Nouvelle Vague 1990
Lennox (avec un effet d’écho). Ne te retourne pas !
Voix de Lennox
Tout cela, ils avaient l’impression de l’avoir déjà vécu. Et
leurs paroles semblaient s’immobiliser dans les traces (la musique reprend*) d’autres paroles d’autrefois. Ils ne faisaient pas attention
à ce qu’ils faisaient, mais bien à la différence qu’ils voulaient que leurs
actes de maintenant fussent du présent, et que des actes analogues eussent été
du passé.
...Ils se sentaient grands, immobiles, avec au-dessus d’eux le
passé et le présent comme les vagues identiques d’un même océan.
* Musique : Paul Hindemith Mathis der Maler
Quelqu’un
connaît-il la source de cette citation ? Si oui, laissez un commentaire.
If
anyone knows where this quote is taken from ? Please let’s a message here.
Retour aux sources
En 1990, Godard semble retourner aux sources d’histoires que les
années politiques de son engagement cinématographique avaient gelées en slogans
et manifestes : d’une part, les inoubliables histoire(s) de/du cinéma mont(r)ée(s) de 1988 à 1989, d’autre
part, histoire de retours avec Allemagne
90 neuf zéro ; et avec Nouvelle
Vague histoire que j’aimerais
nommer au plus court pour viser juste, histoires d’amour. Ou bien, encore
fragment de discours sur l’amour (si l’on se souvient de la manière dont Barthes
composa ce bouquin...) car Nouvelle Vague
se compose comme un montage de discours sur l’amour.
Polyphonie telle que le nom de Godard n’apparaît pas au
générique. Comme si le réalisateur s’effaçait cette fois encore mais pour son
compte (non au crédit du groupe Dziga Vertov comme ce fut le cas dans les
années dites politiques) dans l’échange des voix qu’il s’agit de cadrer.
Un cadre pour des
commerces amoureux qui exigent un champ :
une histoire, celle d’une femme riche « Elle » Elena
Torlato Favrini, « La comtesse » incarnée par Domiziana Giordano et
d’un homme pauvre « Lui » à qui Godard, -professionnel du
contre-emploi- donne à jouer à Delon (ce contre-emploi se vérifiant si bien
aujourd’hui ! mais c’est une autre histoire...)
Un contre-champ : un renversement narratif : Elle,
sera ruinée, Lui, Roger devenu « Richard » Lennox.
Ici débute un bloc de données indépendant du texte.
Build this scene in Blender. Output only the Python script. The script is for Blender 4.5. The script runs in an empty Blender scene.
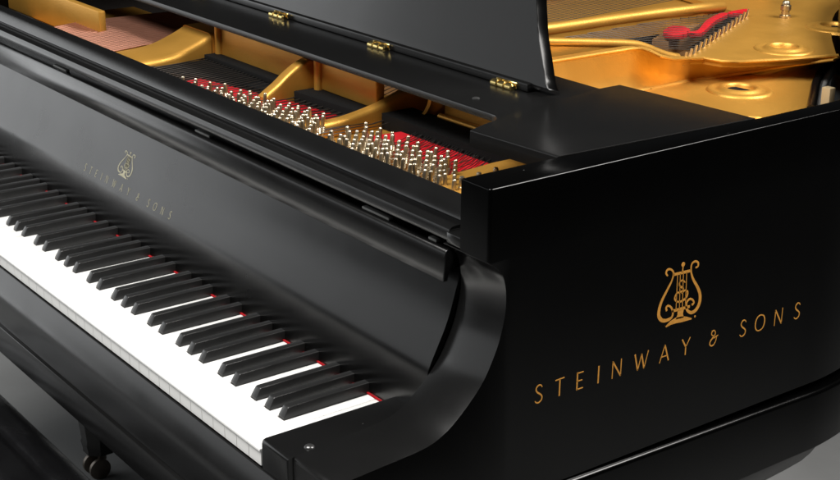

Autrement dit, un échange (Godard &
le tennis bien sûr) jusqu’à qu’il soit échangé.
Lennox : L’échange est échangé.
Mais pour en arriver à ce même, celui que l’autre (Elle) va
reconnaître, il y a de multiples voix au chapitre.
Au chapitre des voix : On évoque souvent pour Nouvelle Vague les deux temps de la
révélation biblique : L’ancien et le nouveau testament. C’est fait.
Au chapitre des voix : Godard lors de la conférence de
presse à Cannes après la présentation du film «Il y a du découpage dans le
tennis. Il y a un rythme et une cadence. C’est très musical. Le cinéma c’est du
dialogue muet. »
Dialogue donc et « échange » commerce « dette
contre/comme paiement » « copie » - le quotidien
« Les échos » - répétition – redite – « l’économie dont l’autre
nom est charité » - le double de Lennox – et reconnaissance enfin, encore.
Mais pour que cela s’échange, circule sous forme de mots, de
« citations » (c’est
dire l’emprunt de paroles, la redite des mots d’autrui) d’images récurrentes,
reprises au fil du film, de son flux de son reflux, il faut au départ un trou.
Un trou ? Ou un mystère : Je le verrais bien au plan
32 alors que les deux mains se rejoignent (celle d’Elena, celle de Roger) sous
l’arbre de leur rencontre.
Et cette phrase de Bernanos (je crois) que Lacan reprendra à son
heure pour un autre tour autour du trou. Cette phrase qui vaut pour définition
de l’amour :
Elena : Quelle merveille que de pouvoir donner ce
qu’on n’a pas.
Lennox (doucement) Miracle de nos mains vides.
Si bien qu’à revenir à l’extrait ici et parce qu’en voix
off au début du film, on entend Lennox dire :
Mais
c’est un récit que je voulais faire...et je le veux encore.
ce mystère au moment du « Ne te retourne pas »
prend des allures d’un Orphée sauvée par Eurydice, revenante faisant à son tour
revenir Orphée de l’épreuve qui la sauva. Il y a assurément une merveille dans
ce film. On pourrait y tourner encore longtemps.